Analisando toda minha trajetória, é possível perceber alguns procedimentos que me movem. Em primeiro lugar: a apropriação de imagens. Há muitos anos, desde 1983, venho tirando partido desse procedimento. Desde 1993, a utilização de imagens produzidas por outros transformou-se numa verdadeira obsessão, tornando-se, praticamente, meu único material de trabalho. Porém, a partir de 2016, no conjunto de obras aqui apresentado, consigo novamente associar imagens criadas por mim. O segundo procedimento que utilizo é a justaposição de imagens. Ocorre há quase vinte e cinco anos, e também nos últimos tornou-se, praticamente, meu único modo de criar. O porquê do uso destes procedimentos, não sei dizer. Não é algo lógico, racional. Apenas sei que é assim que acontece. Deixaremos, pois, essa questão como um enigma em suspensão. Parece-me então que não se trata exatamente da criação de obras com um clima dramático ou trágico. Mais do que isto, acredito que o tema é a criação de obras com muitas possibilidades de leituras. O fato dos trabalhos, mesmo apresentando uma possibilidade narrativa, não terem uma história definida a ser lida, lhes dá uma impossibilidade de entendimento completo, revelando seu caráter dúbio, enigmático, tenso. Poderia aqui aventar a hipótese de estar de alguma forma, simbólica ou metafórica, refletindo sobre a situação que o Brasil vive nos últimos anos – a produção do conjunto dos trabalhos aqui apresentados coincide temporalmente com a crise sócio-política e ética que se abalou sobre o País. Não excluo esta possibilidade, porém poderia agregar uma outra, que seria mais pessoal. Hoje, aos sessenta e oito anos, tenho uma visão e uma percepção do mundo profundamente diferente da que tinha aos trinta ou quarenta anos: mais realista, mais pessimista, mais desesperançada, onde fica mais evidente a dificuldade de entender o mundo e de aceitar as perdas. Um caráter enigmático pode, então, eventualmente estar contido em uma fotografia, mas, na maior parte das obras, ele surge da relação entre as imagens, do choque que se estabelece entre elas. Diante desses trabalhos, o espectador não estará como Édipo diante da esfinge, que lhe apresentava um enigma que ele deveria decifrar para não ser devorado.
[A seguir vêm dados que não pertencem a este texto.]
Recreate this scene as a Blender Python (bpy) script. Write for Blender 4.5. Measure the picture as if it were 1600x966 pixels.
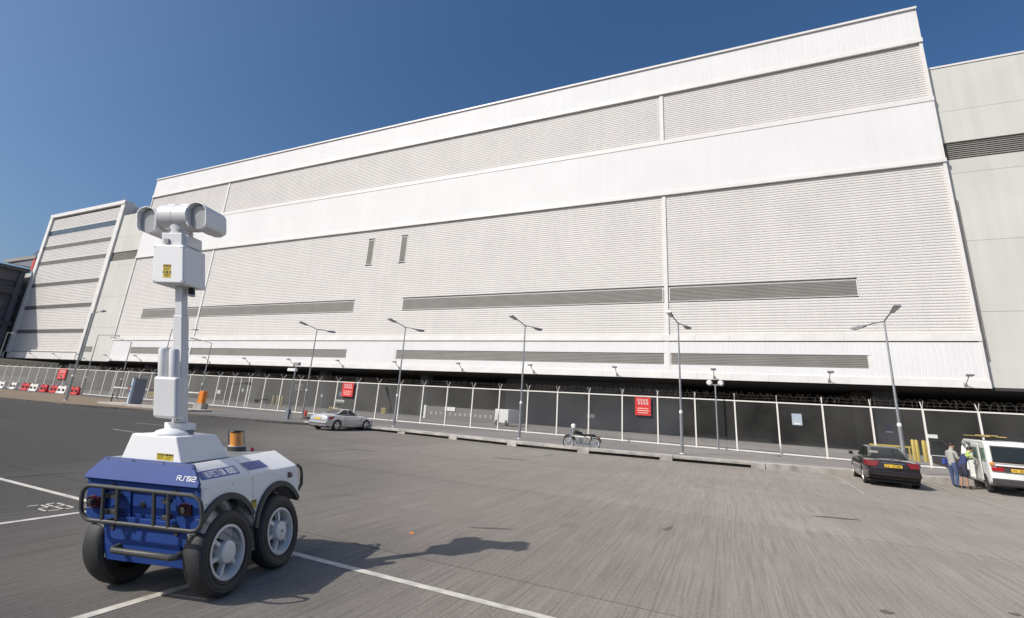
import bpy, bmesh, math, random
from mathutils import Vector, Matrix
random.seed(4)
R = math.radians
scene = bpy.context.scene
COL = scene.collection
for o in list(bpy.data.objects): bpy.data.objects.remove(o)

# ------------------------------------------------------------------ camera, sky, sun
cam = bpy.data.cameras.new('camera'); cam_ob = bpy.data.objects.new('camera', cam); COL.objects.link(cam_ob)
cam.sensor_fit = 'HORIZONTAL'; cam.sensor_width = 36.0; cam.lens = 735.0/1600*36; cam.shift_y = -47/1600
cam.clip_start = .1; cam.clip_end = 5000
_r = Vector((.91257815, .40436264, .06076165)); _u = Vector((.05241531, -.26305157, .9633569)); _b = Vector((.40552898, -.87595361, -.26124991))
m = Matrix.Identity(4)
for i in range(3): m[i][0] = _r[i]; m[i][1] = _u[i]; m[i][2] = _b[i]
m[2][3] = 2.1
cam_ob.matrix_world = m
scene.camera = cam_ob
SUN = Vector((-.60, -.78, .84)).normalized()          # towards the sun
w = bpy.data.worlds.new('World'); scene.world = w; w.use_nodes = True
nt = w.node_tree; nt.nodes.clear()
sky = nt.nodes.new('ShaderNodeTexSky'); sky.sky_type = 'NISHITA'; sky.sun_disc = False
sky.sun_elevation = math.asin(SUN.z); sky.sun_rotation = math.atan2(SUN.x, SUN.y)
sky.altitude = 0; sky.air_density = 1.05; sky.dust_density = 3.3; sky.ozone_density = 5.0
bg = nt.nodes.new('ShaderNodeBackground'); bg.inputs[1].default_value = .082
wo = nt.nodes.new('ShaderNodeOutputWorld')
hsv = nt.nodes.new('ShaderNodeHueSaturation'); hsv.inputs['Saturation'].default_value = 1.18; nt.links.new(sky.outputs[0], hsv.inputs['Color'])
nt.links.new(hsv.outputs[0], bg.inputs[0]); nt.links.new(bg.outputs[0], wo.inputs[0])
sl = bpy.data.lights.new('sun', 'SUN'); sl.energy = 2.95; sl.angle = R(.5); sl.color = (1, .945, .87)
so = bpy.data.objects.new('sun', sl); COL.objects.link(so); so.rotation_euler = SUN.to_track_quat('Z', 'Y').to_euler()
vs = scene.view_settings; vs.view_transform = 'Standard'; vs.look = 'None'; vs.exposure = 0.47; vs.gamma = 1
scene.cycles.max_bounces = 6; scene.cycles.transparent_max_bounces = 16; scene.cycles.diffuse_bounces = 3

# ------------------------------------------------------------------ materials
def mat(name, c, rough=.6, metal=0., var=.06, vscale=3., bump=0., bscale=40., spec=.5, emit=None, coat=0., rand=0., streak=0.):
    M = bpy.data.materials.new(name); M.use_nodes = True; t = M.node_tree; n = t.nodes; b = n['Principled BSDF']
    b.inputs['Roughness'].default_value = rough; b.inputs['Metallic'].default_value = metal
    b.inputs['Specular IOR Level'].default_value = spec; b.inputs['Coat Weight'].default_value = coat
    geo = n.new('ShaderNodeTexCoord')
    ns = n.new('ShaderNodeTexNoise'); ns.inputs['Scale'].default_value = vscale; ns.inputs['Detail'].default_value = 6
    t.links.new(geo.outputs['Object'], ns.inputs['Vector'])
    mr = n.new('ShaderNodeMapRange'); mr.inputs[1].default_value = .3; mr.inputs[2].default_value = .7
    mr.inputs[3].default_value = 1-var; mr.inputs[4].default_value = 1+var
    t.links.new(ns.outputs[0], mr.inputs[0])
    hs = n.new('ShaderNodeHueSaturation'); hs.inputs['Color'].default_value = (*c, 1)
    if rand:
        oi = n.new('ShaderNodeObjectInfo'); r2 = n.new('ShaderNodeMapRange'); r2.inputs[3].default_value = 1-rand; r2.inputs[4].default_value = 1+rand
        t.links.new(oi.outputs['Random'], r2.inputs[0]); mu = n.new('ShaderNodeMath'); mu.operation = 'MULTIPLY'
        t.links.new(mr.outputs[0], mu.inputs[0]); t.links.new(r2.outputs[0], mu.inputs[1]); t.links.new(mu.outputs[0], hs.inputs['Value'])
    else: t.links.new(mr.outputs[0], hs.inputs['Value'])
    out = hs.outputs[0]
    if streak:                                            # faint rain streaks and sheet-to-sheet tone
        mp = n.new('ShaderNodeMapping'); mp.inputs['Scale'].default_value = (1.6, 1, .06); t.links.new(geo.outputs['Object'], mp.inputs['Vector'])
        n3 = n.new('ShaderNodeTexNoise'); n3.inputs['Scale'].default_value = 1.0; n3.inputs['Detail'].default_value = 5; t.links.new(mp.outputs[0], n3.inputs['Vector'])
        h2 = n.new('ShaderNodeHueSaturation'); r3 = n.new('ShaderNodeMapRange'); r3.inputs[1].default_value = .35; r3.inputs[2].default_value = .65; r3.inputs[3].default_value = 1-streak; r3.inputs[4].default_value = 1+streak*.5
        t.links.new(n3.outputs[0], r3.inputs[0]); t.links.new(r3.outputs[0], h2.inputs['Value']); t.links.new(out, h2.inputs['Color']); out = h2.outputs[0]
    t.links.new(out, b.inputs['Base Color'])
    if bump:
        n2 = n.new('ShaderNodeTexNoise'); n2.inputs['Scale'].default_value = bscale; n2.inputs['Detail'].default_value = 4
        t.links.new(geo.outputs['Object'], n2.inputs['Vector'])
        bp = n.new('ShaderNodeBump'); bp.inputs['Strength'].default_value = bump; bp.inputs['Distance'].default_value = .01
        t.links.new(n2.outputs[0], bp.inputs['Height']); t.links.new(bp.outputs[0], b.inputs['Normal'])
    if emit: b.inputs['Emission Color'].default_value = (*emit, 1); b.inputs['Emission Strength'].default_value = 1
    return M

def node_mix(t, fac, a, b_):
    mx = t.nodes.new('ShaderNodeMix'); mx.data_type = 'RGBA'
    for sock, v in ((mx.inputs[0], fac), (mx.inputs[6], a), (mx.inputs[7], b_)):
        if isinstance(v, (int, float)): sock.default_value = v
        elif isinstance(v, tuple): sock.default_value = (*v, 1)
        else: t.links.new(v, sock)
    return mx.outputs[2]

def stretched(t, coord, sc, scale, detail=5, rough=.6):
    mp = t.nodes.new('ShaderNodeMapping'); mp.inputs['Scale'].default_value = sc
    t.links.new(coord, mp.inputs['Vector'])
    n = t.nodes.new('ShaderNodeTexNoise'); n.inputs['Scale'].default_value = scale; n.inputs['Detail'].default_value = detail; n.inputs['Roughness'].default_value = rough
    t.links.new(mp.outputs[0], n.inputs['Vector']); return n.outputs[0]

def ramp(t, sock, a, b_, lo=0., hi=1.):
    r = t.nodes.new('ShaderNodeMapRange'); r.inputs[1].default_value = a; r.inputs[2].default_value = b_; r.inputs[3].default_value = lo; r.inputs[4].default_value = hi
    t.links.new(sock, r.inputs[0]); return r.outputs[0]

def concrete_ground(name, c1, c2, stain, broom=1., dim_left=False):
    M = bpy.data.materials.new(name); M.use_nodes = True; t = M.node_tree; b = t.nodes['Principled BSDF']
    g = t.nodes.new('ShaderNodeNewGeometry').outputs['Position']
    fine = stretched(t, g, (10, .22, 1), 2.8, 4, .6)          # broom marks run away from the camera, along Y
    mid = stretched(t, g, (3.2, .09, 1), 1.2, 4, .6)
    big = stretched(t, g, (1, 1, 1), .11, 6, .62)
    band = stretched(t, g, (.05, .55, 1), 1.0, 4, .6)         # laying bands along X
    spk = stretched(t, g, (1, .6, 1), 30, 5, .8)
    col = node_mix(t, ramp(t, big, .36, .64), c1, c2)
    col = node_mix(t, ramp(t, fine, .44, .70, 0, .60*broom), col, tuple(v*.52 for v in c1))
    col = node_mix(t, ramp(t, mid, .46, .70, 0, .38*broom), col, tuple(v*.70 for v in c1))
    col = node_mix(t, ramp(t, band, .5, .72, 0, .45), col, stain)
    col = node_mix(t, ramp(t, spk, .5, .85, 0, .45), col, tuple(min(1, v*1.7) for v in c2))
    col = node_mix(t, ramp(t, spk, .47, .25, 0, .5), col, tuple(v*.4 for v in c1))
    blot = stretched(t, g, (1, .7, 1), .55, 3, .5)
    col = node_mix(t, ramp(t, blot, .66, .74, 0, .45), col, tuple(v*.5 for v in stain))
    if dim_left:                                              # left slabs painted darker: partly light fall-off and view angle put into colour
        sx = t.nodes.new('ShaderNodeSeparateXYZ'); t.links.new(g, sx.inputs[0])
        ad = t.nodes.new('ShaderNodeMath'); ad.operation = 'MULTIPLY_ADD'; ad.inputs[1].default_value = 9.; t.links.new(big, ad.inputs[0])
        a2 = t.nodes.new('ShaderNodeMath'); a2.operation = 'MULTIPLY_ADD'; a2.inputs[1].default_value = 1.0; t.links.new(sx.outputs[1], a2.inputs[0]); t.links.new(sx.outputs[0], a2.inputs[2]); t.links.new(a2.outputs[0], ad.inputs[2])
        col = node_mix(t, ramp(t, ad.outputs[0], 7.5, -4.0, 0, .90), col, node_mix(t, ramp(t, fine, .38, .66), (.088, .084, .078), (.054, .051, .047)))
    oi = t.nodes.new('ShaderNodeObjectInfo'); hs = t.nodes.new('ShaderNodeHueSaturation')
    t.links.new(ramp(t, oi.outputs['Random'], 0, 1, .95, 1.05), hs.inputs['Value']); t.links.new(col, hs.inputs['Color'])
    t.links.new(hs.outputs[0], b.inputs['Base Color'])
    b.inputs['Roughness'].default_value = .9; b.inputs['Specular IOR Level'].default_value = .2; b.inputs['Diffuse Roughness'].default_value = .8
    bp = t.nodes.new('ShaderNodeBump'); bp.inputs['Strength'].default_value = .5; bp.inputs['Distance'].default_value = .012
    t.links.new(fine, bp.inputs['Height']); t.links.new(bp.outputs[0], b.inputs['Normal'])
    return M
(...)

Diante das obras, o espectador poderia se comportar como as personagens de uma pequena história que extraí dos Cahiers du Cinema:

Durante a semana dos Cahiers du cinema, eu encontrei por acaso um velho amigo meu que estacionava, hesitante, na frente do “Olympic Saint-Germain”. Eu o aconselhei com muito entusiasmo a ir ver “Les Trois Couronnes du Matelot” e os outros filmes de Raúl Ruiz que estavam programados. Ele me disse com ar de sofrimento:

– Adoro Ruiz, realmente adoro, mas confesso, não entendo nada.

Eu respondi: – Mas não tem importância. Para que tentar entender?

(DUBROUX, Daniele. 1983).

 Alfredo Nicolaiewsky. “O que me move”.

“Arte/Cinema: do abismo de um sonho a outras histórias. ”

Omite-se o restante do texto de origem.